On Under the Influence, The Mortal Prophets don’t simply cover songs—they dismantle them and rebuild them in their own image. Across five tracks, John Beckmann treats familiar material as raw architecture, stripping each piece down to its emotional framework before reshaping it with post-punk austerity, art-rock tension, and a distinctly cinematic darkness. The EP moves with intention and restraint, leaning into mood rather than nostalgia, and presenting these songs as if they’ve been pulled from a parallel timeline where romance, menace, and modernism coexist.

Mortal Prophets

“Tiny Dancer” emerges transformed, its iconic warmth replaced with a shadowy, nocturnal pulse that feels intimate and unsettled rather than expansive. “Third Uncle” doubles down on nervous energy, channeling sharp angles and controlled chaos in a way that nods to its art-rock lineage while sounding unmistakably current. With “Sister Midnight,” the band leans into noir-like cool—brooding, minimal, and seductive—letting atmosphere do the heavy lifting. Each track resists excess, favoring tension and negative space over overt dramatics.
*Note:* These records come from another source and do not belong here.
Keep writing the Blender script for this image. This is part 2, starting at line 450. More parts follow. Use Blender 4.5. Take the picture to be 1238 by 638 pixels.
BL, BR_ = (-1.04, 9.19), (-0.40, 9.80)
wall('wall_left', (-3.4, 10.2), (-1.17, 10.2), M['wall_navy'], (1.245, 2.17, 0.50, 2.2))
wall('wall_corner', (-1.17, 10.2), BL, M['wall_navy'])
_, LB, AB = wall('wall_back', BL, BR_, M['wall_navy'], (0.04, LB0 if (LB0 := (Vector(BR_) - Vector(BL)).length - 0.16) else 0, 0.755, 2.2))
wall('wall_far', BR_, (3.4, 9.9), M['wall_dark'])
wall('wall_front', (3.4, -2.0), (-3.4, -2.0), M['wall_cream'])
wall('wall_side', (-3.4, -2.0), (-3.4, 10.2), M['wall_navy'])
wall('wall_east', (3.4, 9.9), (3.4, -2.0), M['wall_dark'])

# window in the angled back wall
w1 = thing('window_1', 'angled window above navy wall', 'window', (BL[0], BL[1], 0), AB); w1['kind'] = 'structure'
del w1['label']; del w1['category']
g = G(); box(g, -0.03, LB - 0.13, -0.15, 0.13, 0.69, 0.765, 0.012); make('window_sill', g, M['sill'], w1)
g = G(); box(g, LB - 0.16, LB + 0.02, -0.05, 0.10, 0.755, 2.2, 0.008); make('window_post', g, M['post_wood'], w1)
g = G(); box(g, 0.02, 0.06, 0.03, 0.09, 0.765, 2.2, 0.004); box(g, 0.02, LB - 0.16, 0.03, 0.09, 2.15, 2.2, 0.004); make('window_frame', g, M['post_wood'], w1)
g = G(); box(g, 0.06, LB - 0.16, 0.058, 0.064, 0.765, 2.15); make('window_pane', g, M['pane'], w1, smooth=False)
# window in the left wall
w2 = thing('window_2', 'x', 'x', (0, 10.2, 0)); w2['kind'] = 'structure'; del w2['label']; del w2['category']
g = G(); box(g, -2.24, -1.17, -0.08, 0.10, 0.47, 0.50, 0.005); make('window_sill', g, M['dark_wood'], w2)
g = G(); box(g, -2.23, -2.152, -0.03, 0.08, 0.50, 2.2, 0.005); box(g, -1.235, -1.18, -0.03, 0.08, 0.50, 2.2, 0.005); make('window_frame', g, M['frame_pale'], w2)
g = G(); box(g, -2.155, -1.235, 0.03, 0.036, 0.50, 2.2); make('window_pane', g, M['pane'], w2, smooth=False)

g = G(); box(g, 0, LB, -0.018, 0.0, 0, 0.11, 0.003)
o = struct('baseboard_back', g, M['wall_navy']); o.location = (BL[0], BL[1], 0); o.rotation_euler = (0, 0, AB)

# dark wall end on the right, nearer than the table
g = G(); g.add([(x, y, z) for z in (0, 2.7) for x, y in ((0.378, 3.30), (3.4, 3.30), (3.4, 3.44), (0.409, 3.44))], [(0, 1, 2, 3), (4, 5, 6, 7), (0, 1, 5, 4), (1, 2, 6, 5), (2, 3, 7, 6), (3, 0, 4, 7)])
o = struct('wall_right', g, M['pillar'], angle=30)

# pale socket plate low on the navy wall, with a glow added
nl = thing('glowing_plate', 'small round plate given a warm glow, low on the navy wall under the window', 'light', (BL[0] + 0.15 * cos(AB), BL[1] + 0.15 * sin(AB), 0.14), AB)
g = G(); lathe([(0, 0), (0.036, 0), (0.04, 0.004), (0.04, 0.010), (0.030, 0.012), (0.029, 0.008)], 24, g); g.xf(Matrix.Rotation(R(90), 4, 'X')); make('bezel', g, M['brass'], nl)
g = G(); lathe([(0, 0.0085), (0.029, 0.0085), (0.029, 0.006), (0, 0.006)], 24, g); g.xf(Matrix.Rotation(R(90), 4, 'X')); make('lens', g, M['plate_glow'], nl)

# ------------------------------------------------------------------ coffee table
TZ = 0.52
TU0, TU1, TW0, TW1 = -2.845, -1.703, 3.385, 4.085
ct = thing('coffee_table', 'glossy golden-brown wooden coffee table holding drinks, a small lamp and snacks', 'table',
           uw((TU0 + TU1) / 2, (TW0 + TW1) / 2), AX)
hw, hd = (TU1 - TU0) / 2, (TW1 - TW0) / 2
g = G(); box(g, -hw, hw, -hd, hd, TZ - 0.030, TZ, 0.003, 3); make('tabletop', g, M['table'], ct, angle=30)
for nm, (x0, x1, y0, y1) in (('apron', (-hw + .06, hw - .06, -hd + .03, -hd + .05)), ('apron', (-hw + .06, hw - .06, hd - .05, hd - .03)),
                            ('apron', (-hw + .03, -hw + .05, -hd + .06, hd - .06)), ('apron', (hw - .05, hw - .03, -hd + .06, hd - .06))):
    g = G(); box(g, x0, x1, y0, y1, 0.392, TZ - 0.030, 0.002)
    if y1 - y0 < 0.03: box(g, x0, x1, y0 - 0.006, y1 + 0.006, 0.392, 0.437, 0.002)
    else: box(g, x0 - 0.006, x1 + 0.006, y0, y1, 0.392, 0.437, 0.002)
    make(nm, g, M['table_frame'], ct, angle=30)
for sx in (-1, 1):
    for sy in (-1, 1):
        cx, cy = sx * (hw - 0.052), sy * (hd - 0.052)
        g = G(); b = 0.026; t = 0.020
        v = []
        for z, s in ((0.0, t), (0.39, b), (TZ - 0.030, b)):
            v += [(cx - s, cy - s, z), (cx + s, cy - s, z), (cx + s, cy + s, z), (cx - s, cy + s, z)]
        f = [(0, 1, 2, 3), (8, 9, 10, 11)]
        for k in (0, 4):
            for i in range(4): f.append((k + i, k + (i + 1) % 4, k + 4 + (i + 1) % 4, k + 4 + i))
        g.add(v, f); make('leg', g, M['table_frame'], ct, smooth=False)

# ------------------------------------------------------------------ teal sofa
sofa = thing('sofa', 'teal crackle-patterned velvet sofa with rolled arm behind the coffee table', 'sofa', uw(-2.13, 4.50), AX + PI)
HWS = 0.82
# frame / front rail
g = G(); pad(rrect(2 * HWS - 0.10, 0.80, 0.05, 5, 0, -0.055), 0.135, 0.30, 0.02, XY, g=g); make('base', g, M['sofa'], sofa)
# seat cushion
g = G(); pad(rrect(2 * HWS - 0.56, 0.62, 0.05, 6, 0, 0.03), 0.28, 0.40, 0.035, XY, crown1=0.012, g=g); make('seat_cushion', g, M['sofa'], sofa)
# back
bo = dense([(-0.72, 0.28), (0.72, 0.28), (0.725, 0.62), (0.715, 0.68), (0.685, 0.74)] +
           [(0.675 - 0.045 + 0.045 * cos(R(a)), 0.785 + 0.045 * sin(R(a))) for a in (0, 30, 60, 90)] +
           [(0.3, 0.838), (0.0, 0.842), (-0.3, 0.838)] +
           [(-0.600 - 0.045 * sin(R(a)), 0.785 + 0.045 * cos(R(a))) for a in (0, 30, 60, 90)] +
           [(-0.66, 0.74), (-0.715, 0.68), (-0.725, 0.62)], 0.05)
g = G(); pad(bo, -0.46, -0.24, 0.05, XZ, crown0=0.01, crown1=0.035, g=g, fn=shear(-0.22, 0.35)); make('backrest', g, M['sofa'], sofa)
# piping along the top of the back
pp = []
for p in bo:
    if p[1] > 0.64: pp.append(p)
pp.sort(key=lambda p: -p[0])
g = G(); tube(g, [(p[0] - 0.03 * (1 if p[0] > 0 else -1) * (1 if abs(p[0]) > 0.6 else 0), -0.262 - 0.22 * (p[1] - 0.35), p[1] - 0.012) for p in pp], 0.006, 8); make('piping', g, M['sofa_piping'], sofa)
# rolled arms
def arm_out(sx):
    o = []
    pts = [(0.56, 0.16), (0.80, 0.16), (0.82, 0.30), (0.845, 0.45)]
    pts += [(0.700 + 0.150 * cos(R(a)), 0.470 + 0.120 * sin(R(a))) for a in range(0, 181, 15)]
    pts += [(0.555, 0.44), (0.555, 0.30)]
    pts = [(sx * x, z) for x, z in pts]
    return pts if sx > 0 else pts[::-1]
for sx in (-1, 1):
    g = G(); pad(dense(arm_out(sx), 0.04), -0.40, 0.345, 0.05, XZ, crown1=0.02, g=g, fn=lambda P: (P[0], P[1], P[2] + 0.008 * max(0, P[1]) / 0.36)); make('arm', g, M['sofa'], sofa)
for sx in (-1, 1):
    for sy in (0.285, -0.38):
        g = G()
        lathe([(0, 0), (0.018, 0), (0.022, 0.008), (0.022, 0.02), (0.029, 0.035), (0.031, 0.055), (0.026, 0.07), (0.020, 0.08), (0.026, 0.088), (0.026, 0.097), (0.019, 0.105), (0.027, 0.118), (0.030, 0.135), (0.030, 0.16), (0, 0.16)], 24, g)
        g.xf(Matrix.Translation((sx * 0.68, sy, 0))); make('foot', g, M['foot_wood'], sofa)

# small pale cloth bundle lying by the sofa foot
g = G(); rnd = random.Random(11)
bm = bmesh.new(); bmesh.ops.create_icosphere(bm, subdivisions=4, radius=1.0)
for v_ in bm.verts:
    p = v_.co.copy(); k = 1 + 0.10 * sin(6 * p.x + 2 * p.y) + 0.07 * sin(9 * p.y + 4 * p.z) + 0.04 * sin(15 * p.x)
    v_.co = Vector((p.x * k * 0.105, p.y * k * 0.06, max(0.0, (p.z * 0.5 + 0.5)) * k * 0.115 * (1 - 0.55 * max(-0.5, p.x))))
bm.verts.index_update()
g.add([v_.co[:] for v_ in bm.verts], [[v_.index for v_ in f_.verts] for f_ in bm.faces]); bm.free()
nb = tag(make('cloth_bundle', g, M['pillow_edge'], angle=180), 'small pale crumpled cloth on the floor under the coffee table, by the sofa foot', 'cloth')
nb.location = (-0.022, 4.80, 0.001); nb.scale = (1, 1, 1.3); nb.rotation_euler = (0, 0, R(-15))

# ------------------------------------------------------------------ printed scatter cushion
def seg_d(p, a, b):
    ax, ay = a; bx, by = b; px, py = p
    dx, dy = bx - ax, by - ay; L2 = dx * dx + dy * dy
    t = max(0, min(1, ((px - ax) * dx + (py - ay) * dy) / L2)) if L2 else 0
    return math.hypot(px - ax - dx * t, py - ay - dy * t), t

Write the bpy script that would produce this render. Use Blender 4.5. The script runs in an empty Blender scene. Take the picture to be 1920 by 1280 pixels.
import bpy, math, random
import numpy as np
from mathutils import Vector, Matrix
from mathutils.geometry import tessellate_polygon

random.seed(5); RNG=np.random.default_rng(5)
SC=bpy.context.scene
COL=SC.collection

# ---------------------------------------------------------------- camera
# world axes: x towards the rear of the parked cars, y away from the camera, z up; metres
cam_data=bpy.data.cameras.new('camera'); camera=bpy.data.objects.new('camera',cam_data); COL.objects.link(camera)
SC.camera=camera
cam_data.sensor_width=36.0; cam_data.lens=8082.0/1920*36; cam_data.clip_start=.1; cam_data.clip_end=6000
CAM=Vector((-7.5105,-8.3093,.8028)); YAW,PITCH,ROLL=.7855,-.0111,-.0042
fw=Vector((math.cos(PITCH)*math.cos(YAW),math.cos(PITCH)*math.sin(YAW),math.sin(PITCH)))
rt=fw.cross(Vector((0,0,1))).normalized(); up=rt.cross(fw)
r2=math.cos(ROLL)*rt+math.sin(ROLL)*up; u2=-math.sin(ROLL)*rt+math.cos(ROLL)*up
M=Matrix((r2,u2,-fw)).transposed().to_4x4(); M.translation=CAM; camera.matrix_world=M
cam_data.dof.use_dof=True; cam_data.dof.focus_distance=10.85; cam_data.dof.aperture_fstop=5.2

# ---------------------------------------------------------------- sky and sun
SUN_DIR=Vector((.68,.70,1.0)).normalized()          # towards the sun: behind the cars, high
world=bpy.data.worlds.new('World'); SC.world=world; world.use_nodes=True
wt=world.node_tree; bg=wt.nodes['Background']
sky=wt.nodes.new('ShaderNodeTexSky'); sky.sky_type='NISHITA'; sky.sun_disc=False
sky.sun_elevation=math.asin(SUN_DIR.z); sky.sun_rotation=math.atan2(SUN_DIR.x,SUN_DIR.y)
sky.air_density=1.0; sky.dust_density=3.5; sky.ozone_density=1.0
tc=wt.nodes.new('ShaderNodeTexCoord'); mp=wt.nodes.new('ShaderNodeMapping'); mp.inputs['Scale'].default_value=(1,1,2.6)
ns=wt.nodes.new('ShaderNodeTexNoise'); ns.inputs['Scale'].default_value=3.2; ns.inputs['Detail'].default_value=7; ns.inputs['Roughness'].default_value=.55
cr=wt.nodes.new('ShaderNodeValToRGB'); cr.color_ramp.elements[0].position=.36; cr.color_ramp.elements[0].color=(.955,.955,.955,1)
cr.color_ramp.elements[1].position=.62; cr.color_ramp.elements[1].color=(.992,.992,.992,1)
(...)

The EP closes with “Repetition” and “Too Many Creeps,” where The Mortal Prophets fully embrace confrontation and unease. “Repetition” lives up to its name, turning insistence into a hypnotic force, while “Too Many Creeps” crackles with paranoia and dark humor, feeling raw and eerily relevant. Taken as a whole, Under the Influence is a concise but powerful statement—an exploration of influence as interpretation rather than homage. It reinforces The Mortal Prophets’ reputation for fearless reinvention, proving that reverence doesn’t require imitation, only conviction.